The group intends to lower the operating cost of central management services. This will increase the EBITDA margin as a result.
Again, i am impressed with the Key financial metrics the group is focusing on. These are all strong determinents of profitability including Returns on invested capital and also the Warren Buffet coined metric "Owners' Earnings", which is similar to Free cash flow however with some accuracy adjustments. These can be seen as the true earnings attributable to shareholders rather than earnings per share. Which they also track.
These have been strong over the years. If you had focused on Earnings per share you would have been put off by a negative in 2017. However, keep in mind that the firm is full of talented accountants and the best outcome for shareholders is less tax to pay. For this reason the group has used owners' earnings to illustrate the true profitability of the firm.
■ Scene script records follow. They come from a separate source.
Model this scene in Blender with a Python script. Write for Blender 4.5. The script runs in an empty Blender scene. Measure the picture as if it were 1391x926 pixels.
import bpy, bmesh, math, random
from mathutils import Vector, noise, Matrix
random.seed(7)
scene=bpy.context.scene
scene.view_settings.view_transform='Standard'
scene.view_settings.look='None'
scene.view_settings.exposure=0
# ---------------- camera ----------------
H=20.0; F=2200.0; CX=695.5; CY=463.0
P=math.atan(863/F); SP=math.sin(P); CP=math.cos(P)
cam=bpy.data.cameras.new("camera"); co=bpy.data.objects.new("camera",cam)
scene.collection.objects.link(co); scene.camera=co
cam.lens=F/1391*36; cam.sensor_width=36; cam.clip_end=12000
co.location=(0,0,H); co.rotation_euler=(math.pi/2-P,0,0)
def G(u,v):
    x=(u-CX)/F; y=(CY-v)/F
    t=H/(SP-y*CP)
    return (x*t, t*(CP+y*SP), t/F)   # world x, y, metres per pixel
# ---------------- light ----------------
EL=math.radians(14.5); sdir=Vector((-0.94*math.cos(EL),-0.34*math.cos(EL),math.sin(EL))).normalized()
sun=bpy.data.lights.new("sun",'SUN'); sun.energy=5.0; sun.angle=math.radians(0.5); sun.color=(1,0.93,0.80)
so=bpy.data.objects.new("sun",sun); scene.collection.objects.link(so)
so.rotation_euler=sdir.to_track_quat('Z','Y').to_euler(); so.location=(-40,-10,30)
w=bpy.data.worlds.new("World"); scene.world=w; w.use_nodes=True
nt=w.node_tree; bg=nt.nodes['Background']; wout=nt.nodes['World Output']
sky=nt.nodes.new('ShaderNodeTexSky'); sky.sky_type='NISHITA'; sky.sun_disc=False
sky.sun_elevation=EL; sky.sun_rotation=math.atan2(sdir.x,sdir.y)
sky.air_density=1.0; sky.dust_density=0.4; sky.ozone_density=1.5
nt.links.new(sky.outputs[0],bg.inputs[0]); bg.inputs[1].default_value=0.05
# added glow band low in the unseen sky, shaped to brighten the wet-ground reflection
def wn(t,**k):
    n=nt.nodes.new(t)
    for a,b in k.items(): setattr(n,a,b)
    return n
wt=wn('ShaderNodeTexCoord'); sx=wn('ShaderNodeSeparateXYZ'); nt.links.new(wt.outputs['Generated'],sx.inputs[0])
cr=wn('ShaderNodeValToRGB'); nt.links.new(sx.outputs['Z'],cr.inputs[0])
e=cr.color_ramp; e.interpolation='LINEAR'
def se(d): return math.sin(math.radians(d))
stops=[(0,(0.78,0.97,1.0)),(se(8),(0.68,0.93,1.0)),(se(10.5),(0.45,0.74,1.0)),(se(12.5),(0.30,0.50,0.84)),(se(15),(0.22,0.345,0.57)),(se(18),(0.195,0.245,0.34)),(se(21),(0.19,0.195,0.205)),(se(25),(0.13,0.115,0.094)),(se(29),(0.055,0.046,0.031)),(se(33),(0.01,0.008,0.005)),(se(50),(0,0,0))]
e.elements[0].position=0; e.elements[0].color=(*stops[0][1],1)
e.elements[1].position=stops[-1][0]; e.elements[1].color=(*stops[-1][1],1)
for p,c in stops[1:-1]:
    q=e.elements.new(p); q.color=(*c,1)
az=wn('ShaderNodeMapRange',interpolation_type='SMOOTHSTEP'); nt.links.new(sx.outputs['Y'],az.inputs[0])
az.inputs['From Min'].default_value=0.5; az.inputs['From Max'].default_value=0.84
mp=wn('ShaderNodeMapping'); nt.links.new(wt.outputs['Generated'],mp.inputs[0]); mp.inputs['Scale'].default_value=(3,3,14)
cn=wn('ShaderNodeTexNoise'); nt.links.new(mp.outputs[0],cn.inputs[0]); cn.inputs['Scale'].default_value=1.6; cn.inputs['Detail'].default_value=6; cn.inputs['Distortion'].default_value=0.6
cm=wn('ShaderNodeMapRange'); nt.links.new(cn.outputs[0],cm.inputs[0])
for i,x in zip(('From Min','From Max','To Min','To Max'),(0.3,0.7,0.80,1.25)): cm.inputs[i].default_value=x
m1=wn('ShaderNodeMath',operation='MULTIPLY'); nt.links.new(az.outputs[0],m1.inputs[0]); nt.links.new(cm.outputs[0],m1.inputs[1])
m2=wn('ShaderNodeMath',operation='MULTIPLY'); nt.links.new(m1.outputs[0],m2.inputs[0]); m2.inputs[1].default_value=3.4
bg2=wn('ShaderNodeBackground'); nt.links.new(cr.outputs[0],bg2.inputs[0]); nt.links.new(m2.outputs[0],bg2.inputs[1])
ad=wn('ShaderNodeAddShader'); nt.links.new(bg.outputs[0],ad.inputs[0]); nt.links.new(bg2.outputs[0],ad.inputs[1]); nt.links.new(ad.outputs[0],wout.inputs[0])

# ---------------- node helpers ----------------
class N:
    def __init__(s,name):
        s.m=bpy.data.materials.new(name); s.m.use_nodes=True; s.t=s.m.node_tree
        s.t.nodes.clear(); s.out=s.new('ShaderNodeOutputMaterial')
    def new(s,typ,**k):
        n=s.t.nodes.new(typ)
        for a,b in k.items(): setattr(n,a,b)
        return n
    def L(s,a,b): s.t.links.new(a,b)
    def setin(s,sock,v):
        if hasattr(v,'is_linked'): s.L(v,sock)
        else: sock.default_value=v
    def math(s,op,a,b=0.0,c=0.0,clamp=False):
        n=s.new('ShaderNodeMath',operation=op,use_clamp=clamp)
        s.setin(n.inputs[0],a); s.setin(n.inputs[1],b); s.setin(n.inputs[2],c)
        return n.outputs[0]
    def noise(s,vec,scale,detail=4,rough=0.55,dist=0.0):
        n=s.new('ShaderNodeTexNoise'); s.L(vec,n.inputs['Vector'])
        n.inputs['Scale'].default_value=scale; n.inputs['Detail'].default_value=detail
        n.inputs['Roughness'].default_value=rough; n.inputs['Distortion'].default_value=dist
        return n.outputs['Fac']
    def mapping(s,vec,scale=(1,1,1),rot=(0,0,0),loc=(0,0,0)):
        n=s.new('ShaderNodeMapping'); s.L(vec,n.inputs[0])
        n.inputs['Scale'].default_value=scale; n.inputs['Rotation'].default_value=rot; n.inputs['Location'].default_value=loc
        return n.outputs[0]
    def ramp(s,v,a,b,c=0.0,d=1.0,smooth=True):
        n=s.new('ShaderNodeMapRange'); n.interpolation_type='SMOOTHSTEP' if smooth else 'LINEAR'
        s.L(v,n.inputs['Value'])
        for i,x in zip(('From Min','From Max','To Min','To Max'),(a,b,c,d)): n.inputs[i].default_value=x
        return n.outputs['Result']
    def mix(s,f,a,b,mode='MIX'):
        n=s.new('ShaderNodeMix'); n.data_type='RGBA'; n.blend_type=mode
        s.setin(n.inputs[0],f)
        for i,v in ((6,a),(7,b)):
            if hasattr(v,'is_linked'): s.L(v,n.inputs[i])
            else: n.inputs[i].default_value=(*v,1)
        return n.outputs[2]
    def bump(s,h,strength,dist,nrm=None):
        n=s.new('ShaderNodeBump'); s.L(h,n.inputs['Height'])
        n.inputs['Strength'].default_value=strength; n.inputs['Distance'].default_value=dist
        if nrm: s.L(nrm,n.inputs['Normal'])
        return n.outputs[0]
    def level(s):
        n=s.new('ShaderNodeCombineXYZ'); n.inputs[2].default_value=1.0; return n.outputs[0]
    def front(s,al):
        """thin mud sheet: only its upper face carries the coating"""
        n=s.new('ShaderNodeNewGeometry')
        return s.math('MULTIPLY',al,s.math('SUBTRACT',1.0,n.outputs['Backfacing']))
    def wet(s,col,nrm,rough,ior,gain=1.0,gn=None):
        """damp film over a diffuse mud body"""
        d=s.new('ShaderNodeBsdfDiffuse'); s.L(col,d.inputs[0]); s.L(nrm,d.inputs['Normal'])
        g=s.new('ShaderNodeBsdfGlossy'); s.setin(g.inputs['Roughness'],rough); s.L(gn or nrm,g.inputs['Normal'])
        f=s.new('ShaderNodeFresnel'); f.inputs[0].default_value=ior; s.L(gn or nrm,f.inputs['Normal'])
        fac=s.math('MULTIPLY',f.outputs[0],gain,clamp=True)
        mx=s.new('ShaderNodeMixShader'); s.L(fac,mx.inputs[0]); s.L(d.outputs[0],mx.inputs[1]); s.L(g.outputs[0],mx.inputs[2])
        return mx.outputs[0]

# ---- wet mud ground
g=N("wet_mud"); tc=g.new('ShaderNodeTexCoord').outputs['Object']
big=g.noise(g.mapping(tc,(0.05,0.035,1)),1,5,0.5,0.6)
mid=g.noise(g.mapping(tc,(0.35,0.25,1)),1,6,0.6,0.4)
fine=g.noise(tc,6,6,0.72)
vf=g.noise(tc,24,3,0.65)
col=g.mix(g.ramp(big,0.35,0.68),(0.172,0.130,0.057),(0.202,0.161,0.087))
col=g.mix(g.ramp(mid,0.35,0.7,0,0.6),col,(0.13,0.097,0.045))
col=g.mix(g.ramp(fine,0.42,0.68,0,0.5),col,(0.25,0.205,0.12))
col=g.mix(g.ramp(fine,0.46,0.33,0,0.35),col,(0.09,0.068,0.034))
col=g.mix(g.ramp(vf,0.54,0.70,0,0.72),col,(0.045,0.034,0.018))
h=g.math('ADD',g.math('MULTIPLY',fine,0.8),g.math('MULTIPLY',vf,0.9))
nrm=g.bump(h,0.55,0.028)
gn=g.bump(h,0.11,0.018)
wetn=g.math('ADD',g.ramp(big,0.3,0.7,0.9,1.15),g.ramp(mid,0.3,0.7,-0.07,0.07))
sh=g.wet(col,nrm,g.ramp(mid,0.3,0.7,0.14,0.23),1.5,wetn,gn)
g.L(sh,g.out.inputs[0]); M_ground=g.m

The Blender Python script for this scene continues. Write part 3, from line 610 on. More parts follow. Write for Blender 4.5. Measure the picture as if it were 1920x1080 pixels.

Given a Market Cap of $41.8M, Owners earnings just shy of $5m on a growing company is extremely attractive and can pay back shareholders in just a few years alone.
Conclusion
Kelly+Partners is an Founder led business with a strong incentive lead culture prevalent throughout the business. Brett Kelly is focused on the development of people, which long term represents sustainable value creation. The Tuck-in and Marquee inorganic growth acquisition plan represents a strong development of brand name and awareness, with a hopeful end result of a word-of-mouth/network effect throughout Sydney. This network effect will assist organic growth from customer referrals etc. This combined with a diligent capital allocation turns this into an opportunity i would be glad to hold over time as i watch the business develop. Cash flows are strong and the price seems relatively cheap at 8-9x Owners earnings Adjusted for NCI. Assuming some growth a payback period of 47 years is not outside of imagination. Of course their is some strong competition however, with a fragmented market building market share should not be too hard with significant opportunities abundant.